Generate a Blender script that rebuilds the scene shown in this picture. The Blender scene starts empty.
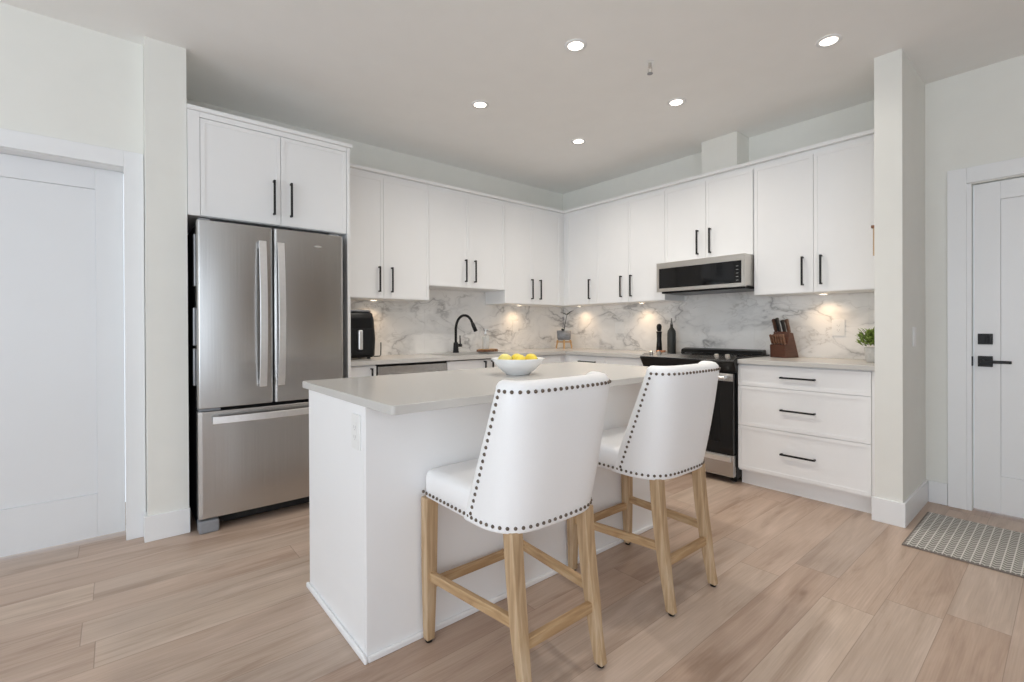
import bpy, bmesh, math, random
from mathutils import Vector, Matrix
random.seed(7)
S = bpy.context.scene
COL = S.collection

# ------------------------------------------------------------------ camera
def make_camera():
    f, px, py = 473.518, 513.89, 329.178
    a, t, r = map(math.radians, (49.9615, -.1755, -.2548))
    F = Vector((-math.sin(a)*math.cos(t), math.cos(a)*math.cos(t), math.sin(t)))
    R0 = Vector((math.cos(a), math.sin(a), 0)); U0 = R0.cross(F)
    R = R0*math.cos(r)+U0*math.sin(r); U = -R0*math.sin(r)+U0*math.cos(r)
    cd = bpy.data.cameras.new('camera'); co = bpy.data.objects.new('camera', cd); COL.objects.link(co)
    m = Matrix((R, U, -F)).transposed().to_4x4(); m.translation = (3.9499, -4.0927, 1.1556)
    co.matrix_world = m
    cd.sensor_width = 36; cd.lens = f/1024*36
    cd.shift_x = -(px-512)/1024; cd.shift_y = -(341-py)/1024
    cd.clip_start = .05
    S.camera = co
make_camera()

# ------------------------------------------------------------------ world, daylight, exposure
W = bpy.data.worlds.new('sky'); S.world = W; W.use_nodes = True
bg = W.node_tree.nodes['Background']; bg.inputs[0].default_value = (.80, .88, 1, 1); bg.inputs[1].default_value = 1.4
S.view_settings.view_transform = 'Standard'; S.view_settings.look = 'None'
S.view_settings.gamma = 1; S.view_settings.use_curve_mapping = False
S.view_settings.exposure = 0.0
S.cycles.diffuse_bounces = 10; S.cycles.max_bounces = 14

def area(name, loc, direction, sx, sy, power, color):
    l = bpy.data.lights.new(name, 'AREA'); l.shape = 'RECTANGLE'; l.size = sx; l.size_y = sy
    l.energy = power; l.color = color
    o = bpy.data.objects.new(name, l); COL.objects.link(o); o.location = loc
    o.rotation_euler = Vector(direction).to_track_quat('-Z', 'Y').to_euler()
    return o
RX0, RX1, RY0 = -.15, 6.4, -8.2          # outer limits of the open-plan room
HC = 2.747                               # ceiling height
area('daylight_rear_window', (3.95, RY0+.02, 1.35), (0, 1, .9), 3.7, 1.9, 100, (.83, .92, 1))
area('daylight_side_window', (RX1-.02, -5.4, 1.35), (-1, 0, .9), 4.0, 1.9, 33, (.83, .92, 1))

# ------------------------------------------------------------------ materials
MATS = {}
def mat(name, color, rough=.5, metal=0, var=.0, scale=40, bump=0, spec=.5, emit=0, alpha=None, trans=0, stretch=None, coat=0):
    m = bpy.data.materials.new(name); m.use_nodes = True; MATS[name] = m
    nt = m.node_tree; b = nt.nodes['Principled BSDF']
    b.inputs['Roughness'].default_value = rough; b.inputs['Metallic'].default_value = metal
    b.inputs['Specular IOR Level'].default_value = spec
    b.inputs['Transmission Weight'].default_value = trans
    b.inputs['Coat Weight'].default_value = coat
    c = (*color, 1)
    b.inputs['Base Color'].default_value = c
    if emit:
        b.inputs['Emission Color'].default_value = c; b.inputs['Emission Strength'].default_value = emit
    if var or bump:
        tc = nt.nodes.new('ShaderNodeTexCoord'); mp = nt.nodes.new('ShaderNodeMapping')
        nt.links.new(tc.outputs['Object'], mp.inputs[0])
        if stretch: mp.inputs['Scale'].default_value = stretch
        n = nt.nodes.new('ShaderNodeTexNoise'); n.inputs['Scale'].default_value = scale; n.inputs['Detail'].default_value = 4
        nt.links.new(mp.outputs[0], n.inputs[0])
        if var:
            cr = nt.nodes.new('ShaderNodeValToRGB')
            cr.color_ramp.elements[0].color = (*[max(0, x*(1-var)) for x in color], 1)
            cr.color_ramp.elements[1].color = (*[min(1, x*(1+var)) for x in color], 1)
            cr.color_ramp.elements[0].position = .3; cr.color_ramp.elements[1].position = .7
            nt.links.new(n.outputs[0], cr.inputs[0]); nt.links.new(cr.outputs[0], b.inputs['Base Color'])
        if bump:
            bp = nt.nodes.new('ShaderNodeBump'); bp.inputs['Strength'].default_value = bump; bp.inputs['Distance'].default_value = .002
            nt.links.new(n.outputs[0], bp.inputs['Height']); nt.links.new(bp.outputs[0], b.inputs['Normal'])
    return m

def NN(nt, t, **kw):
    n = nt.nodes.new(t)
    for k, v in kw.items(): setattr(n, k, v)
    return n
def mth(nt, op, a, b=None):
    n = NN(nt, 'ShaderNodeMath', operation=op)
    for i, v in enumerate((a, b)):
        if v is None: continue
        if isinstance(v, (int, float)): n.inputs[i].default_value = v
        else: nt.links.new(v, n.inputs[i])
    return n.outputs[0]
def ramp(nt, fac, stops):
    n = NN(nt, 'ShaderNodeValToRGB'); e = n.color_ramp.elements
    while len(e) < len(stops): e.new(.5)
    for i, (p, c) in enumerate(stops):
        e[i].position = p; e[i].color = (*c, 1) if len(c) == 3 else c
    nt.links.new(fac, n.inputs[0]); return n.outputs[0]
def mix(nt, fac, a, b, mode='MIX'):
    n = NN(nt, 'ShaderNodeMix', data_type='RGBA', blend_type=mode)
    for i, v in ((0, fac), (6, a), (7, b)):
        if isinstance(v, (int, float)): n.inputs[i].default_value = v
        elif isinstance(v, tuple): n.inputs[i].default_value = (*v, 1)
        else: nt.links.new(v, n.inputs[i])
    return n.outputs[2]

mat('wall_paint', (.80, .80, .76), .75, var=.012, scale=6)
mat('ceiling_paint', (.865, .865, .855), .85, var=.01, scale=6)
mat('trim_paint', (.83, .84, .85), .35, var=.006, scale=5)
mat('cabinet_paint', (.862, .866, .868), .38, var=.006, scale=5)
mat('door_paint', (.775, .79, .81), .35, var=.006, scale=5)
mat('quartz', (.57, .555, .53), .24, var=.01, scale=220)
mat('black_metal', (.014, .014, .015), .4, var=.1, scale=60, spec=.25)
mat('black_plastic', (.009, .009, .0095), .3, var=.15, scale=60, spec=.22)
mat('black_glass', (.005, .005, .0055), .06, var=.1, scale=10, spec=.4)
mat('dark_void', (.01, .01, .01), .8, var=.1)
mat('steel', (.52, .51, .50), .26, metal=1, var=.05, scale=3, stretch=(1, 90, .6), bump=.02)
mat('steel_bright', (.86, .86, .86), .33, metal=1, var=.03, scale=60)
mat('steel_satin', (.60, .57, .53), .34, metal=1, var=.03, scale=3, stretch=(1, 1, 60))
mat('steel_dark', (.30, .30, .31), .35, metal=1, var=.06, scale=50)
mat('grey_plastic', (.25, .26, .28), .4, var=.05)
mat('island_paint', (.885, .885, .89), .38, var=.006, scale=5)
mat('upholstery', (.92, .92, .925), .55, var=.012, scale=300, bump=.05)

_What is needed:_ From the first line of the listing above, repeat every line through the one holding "COL = S.collection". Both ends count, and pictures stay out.

_Response to the task:_
Generate a Blender script that rebuilds the scene shown in this picture. The Blender scene starts empty.
import bpy, bmesh, math, random
from mathutils import Vector, Matrix
random.seed(7)
S = bpy.context.scene
COL = S.collection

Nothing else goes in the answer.